── Data provided

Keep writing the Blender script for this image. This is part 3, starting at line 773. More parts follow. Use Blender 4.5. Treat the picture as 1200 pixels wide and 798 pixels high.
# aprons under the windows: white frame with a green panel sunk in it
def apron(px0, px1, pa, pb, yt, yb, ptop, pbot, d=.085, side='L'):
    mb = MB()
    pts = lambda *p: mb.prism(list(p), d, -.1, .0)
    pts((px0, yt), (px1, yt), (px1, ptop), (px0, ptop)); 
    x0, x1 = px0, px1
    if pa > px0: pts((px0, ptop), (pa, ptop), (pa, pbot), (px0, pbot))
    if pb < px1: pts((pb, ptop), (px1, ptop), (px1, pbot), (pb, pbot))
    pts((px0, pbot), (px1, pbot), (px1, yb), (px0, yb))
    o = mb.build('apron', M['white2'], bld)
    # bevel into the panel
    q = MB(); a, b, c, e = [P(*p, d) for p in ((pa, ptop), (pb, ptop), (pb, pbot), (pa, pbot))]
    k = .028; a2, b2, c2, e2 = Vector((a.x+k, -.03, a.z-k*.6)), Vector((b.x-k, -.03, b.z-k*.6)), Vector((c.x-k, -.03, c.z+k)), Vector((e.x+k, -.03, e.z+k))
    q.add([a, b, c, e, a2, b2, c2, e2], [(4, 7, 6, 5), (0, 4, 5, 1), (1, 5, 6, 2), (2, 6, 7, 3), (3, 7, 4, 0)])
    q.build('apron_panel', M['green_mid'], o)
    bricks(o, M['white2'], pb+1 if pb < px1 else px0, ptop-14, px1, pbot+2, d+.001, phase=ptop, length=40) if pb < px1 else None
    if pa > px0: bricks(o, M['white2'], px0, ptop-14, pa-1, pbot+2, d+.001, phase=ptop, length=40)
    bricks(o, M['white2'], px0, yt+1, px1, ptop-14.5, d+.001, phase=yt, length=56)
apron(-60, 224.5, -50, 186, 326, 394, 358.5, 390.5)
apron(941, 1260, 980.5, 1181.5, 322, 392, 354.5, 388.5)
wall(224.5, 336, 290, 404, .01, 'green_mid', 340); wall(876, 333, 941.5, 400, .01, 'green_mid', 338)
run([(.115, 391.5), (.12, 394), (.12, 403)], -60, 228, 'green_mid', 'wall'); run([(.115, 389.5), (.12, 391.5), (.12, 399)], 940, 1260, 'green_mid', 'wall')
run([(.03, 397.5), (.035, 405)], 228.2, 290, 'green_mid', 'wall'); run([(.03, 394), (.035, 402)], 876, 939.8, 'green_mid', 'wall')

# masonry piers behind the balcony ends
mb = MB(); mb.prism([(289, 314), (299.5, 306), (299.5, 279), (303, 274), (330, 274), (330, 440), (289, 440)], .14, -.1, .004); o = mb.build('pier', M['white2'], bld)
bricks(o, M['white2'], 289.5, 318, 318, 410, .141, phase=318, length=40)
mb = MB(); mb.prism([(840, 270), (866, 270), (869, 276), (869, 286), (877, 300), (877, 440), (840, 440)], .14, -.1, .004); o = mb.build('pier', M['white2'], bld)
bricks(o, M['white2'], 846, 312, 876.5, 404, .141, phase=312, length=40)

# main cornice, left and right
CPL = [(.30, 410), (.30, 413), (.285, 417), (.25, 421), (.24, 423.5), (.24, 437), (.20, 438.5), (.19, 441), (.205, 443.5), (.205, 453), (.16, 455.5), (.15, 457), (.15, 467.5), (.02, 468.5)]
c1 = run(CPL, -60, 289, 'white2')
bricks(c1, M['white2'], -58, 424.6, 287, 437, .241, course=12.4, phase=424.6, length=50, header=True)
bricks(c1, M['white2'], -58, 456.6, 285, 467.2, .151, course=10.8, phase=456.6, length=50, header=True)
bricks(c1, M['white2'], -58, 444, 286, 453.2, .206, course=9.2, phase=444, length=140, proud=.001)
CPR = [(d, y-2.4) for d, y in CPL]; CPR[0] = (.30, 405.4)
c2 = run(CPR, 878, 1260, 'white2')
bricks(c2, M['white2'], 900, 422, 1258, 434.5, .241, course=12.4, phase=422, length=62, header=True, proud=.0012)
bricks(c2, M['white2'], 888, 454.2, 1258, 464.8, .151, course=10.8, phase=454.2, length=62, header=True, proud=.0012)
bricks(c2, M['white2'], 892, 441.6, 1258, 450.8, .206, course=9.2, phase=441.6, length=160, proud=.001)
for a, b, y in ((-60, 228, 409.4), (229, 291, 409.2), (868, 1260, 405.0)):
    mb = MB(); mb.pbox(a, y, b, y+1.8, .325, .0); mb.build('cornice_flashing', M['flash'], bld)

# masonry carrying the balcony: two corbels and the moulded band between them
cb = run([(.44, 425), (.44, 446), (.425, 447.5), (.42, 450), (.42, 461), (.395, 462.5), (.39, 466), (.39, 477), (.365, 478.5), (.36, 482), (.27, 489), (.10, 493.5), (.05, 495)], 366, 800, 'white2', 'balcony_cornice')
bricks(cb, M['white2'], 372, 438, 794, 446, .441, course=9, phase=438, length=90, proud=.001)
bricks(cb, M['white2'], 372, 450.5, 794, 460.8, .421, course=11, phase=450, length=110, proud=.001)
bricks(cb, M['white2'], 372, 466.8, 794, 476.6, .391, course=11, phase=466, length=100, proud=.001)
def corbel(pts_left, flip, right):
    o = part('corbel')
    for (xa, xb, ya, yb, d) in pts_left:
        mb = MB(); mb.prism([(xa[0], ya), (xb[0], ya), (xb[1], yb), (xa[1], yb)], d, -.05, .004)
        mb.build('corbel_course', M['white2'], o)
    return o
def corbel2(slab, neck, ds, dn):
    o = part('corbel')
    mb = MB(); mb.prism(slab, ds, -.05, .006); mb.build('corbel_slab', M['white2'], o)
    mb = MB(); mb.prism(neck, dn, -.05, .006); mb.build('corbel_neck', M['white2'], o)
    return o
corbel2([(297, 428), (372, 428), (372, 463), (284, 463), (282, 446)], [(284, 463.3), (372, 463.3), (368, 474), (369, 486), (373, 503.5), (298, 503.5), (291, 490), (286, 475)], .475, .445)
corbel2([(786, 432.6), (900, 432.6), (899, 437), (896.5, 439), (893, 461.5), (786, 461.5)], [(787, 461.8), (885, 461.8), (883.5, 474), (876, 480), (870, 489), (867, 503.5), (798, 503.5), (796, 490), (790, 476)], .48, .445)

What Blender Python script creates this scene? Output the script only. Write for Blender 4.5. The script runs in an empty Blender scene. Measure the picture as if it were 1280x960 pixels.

────

### [Problem]
Copy out the whole listing exactly.

### [Correct response]
Keep writing the Blender script for this image. This is part 3, starting at line 773. More parts follow. Use Blender 4.5. Treat the picture as 1200 pixels wide and 798 pixels high.
# aprons under the windows: white frame with a green panel sunk in it
def apron(px0, px1, pa, pb, yt, yb, ptop, pbot, d=.085, side='L'):
    mb = MB()
    pts = lambda *p: mb.prism(list(p), d, -.1, .0)
    pts((px0, yt), (px1, yt), (px1, ptop), (px0, ptop)); 
    x0, x1 = px0, px1
    if pa > px0: pts((px0, ptop), (pa, ptop), (pa, pbot), (px0, pbot))
    if pb < px1: pts((pb, ptop), (px1, ptop), (px1, pbot), (pb, pbot))
    pts((px0, pbot), (px1, pbot), (px1, yb), (px0, yb))
    o = mb.build('apron', M['white2'], bld)
    # bevel into the panel
    q = MB(); a, b, c, e = [P(*p, d) for p in ((pa, ptop), (pb, ptop), (pb, pbot), (pa, pbot))]
    k = .028; a2, b2, c2, e2 = Vector((a.x+k, -.03, a.z-k*.6)), Vector((b.x-k, -.03, b.z-k*.6)), Vector((c.x-k, -.03, c.z+k)), Vector((e.x+k, -.03, e.z+k))
    q.add([a, b, c, e, a2, b2, c2, e2], [(4, 7, 6, 5), (0, 4, 5, 1), (1, 5, 6, 2), (2, 6, 7, 3), (3, 7, 4, 0)])
    q.build('apron_panel', M['green_mid'], o)
    bricks(o, M['white2'], pb+1 if pb < px1 else px0, ptop-14, px1, pbot+2, d+.001, phase=ptop, length=40) if pb < px1 else None
    if pa > px0: bricks(o, M['white2'], px0, ptop-14, pa-1, pbot+2, d+.001, phase=ptop, length=40)
    bricks(o, M['white2'], px0, yt+1, px1, ptop-14.5, d+.001, phase=yt, length=56)
apron(-60, 224.5, -50, 186, 326, 394, 358.5, 390.5)
apron(941, 1260, 980.5, 1181.5, 322, 392, 354.5, 388.5)
wall(224.5, 336, 290, 404, .01, 'green_mid', 340); wall(876, 333, 941.5, 400, .01, 'green_mid', 338)
run([(.115, 391.5), (.12, 394), (.12, 403)], -60, 228, 'green_mid', 'wall'); run([(.115, 389.5), (.12, 391.5), (.12, 399)], 940, 1260, 'green_mid', 'wall')
run([(.03, 397.5), (.035, 405)], 228.2, 290, 'green_mid', 'wall'); run([(.03, 394), (.035, 402)], 876, 939.8, 'green_mid', 'wall')

# masonry piers behind the balcony ends
mb = MB(); mb.prism([(289, 314), (299.5, 306), (299.5, 279), (303, 274), (330, 274), (330, 440), (289, 440)], .14, -.1, .004); o = mb.build('pier', M['white2'], bld)
bricks(o, M['white2'], 289.5, 318, 318, 410, .141, phase=318, length=40)
mb = MB(); mb.prism([(840, 270), (866, 270), (869, 276), (869, 286), (877, 300), (877, 440), (840, 440)], .14, -.1, .004); o = mb.build('pier', M['white2'], bld)
bricks(o, M['white2'], 846, 312, 876.5, 404, .141, phase=312, length=40)

# main cornice, left and right
CPL = [(.30, 410), (.30, 413), (.285, 417), (.25, 421), (.24, 423.5), (.24, 437), (.20, 438.5), (.19, 441), (.205, 443.5), (.205, 453), (.16, 455.5), (.15, 457), (.15, 467.5), (.02, 468.5)]
c1 = run(CPL, -60, 289, 'white2')
bricks(c1, M['white2'], -58, 424.6, 287, 437, .241, course=12.4, phase=424.6, length=50, header=True)
bricks(c1, M['white2'], -58, 456.6, 285, 467.2, .151, course=10.8, phase=456.6, length=50, header=True)
bricks(c1, M['white2'], -58, 444, 286, 453.2, .206, course=9.2, phase=444, length=140, proud=.001)
CPR = [(d, y-2.4) for d, y in CPL]; CPR[0] = (.30, 405.4)
c2 = run(CPR, 878, 1260, 'white2')
bricks(c2, M['white2'], 900, 422, 1258, 434.5, .241, course=12.4, phase=422, length=62, header=True, proud=.0012)
bricks(c2, M['white2'], 888, 454.2, 1258, 464.8, .151, course=10.8, phase=454.2, length=62, header=True, proud=.0012)
bricks(c2, M['white2'], 892, 441.6, 1258, 450.8, .206, course=9.2, phase=441.6, length=160, proud=.001)
for a, b, y in ((-60, 228, 409.4), (229, 291, 409.2), (868, 1260, 405.0)):
    mb = MB(); mb.pbox(a, y, b, y+1.8, .325, .0); mb.build('cornice_flashing', M['flash'], bld)

# masonry carrying the balcony: two corbels and the moulded band between them
cb = run([(.44, 425), (.44, 446), (.425, 447.5), (.42, 450), (.42, 461), (.395, 462.5), (.39, 466), (.39, 477), (.365, 478.5), (.36, 482), (.27, 489), (.10, 493.5), (.05, 495)], 366, 800, 'white2', 'balcony_cornice')
bricks(cb, M['white2'], 372, 438, 794, 446, .441, course=9, phase=438, length=90, proud=.001)
bricks(cb, M['white2'], 372, 450.5, 794, 460.8, .421, course=11, phase=450, length=110, proud=.001)
bricks(cb, M['white2'], 372, 466.8, 794, 476.6, .391, course=11, phase=466, length=100, proud=.001)
def corbel(pts_left, flip, right):
    o = part('corbel')
    for (xa, xb, ya, yb, d) in pts_left:
        mb = MB(); mb.prism([(xa[0], ya), (xb[0], ya), (xb[1], yb), (xa[1], yb)], d, -.05, .004)
        mb.build('corbel_course', M['white2'], o)
    return o
def corbel2(slab, neck, ds, dn):
    o = part('corbel')
    mb = MB(); mb.prism(slab, ds, -.05, .006); mb.build('corbel_slab', M['white2'], o)
    mb = MB(); mb.prism(neck, dn, -.05, .006); mb.build('corbel_neck', M['white2'], o)
    return o
corbel2([(297, 428), (372, 428), (372, 463), (284, 463), (282, 446)], [(284, 463.3), (372, 463.3), (368, 474), (369, 486), (373, 503.5), (298, 503.5), (291, 490), (286, 475)], .475, .445)
corbel2([(786, 432.6), (900, 432.6), (899, 437), (896.5, 439), (893, 461.5), (786, 461.5)], [(787, 461.8), (885, 461.8), (883.5, 474), (876, 480), (870, 489), (867, 503.5), (798, 503.5), (796, 490), (790, 476)], .48, .445)

What Blender Python script creates this scene? Output the script only. Write for Blender 4.5. The script runs in an empty Blender scene. Measure the picture as if it were 1280x960 pixels.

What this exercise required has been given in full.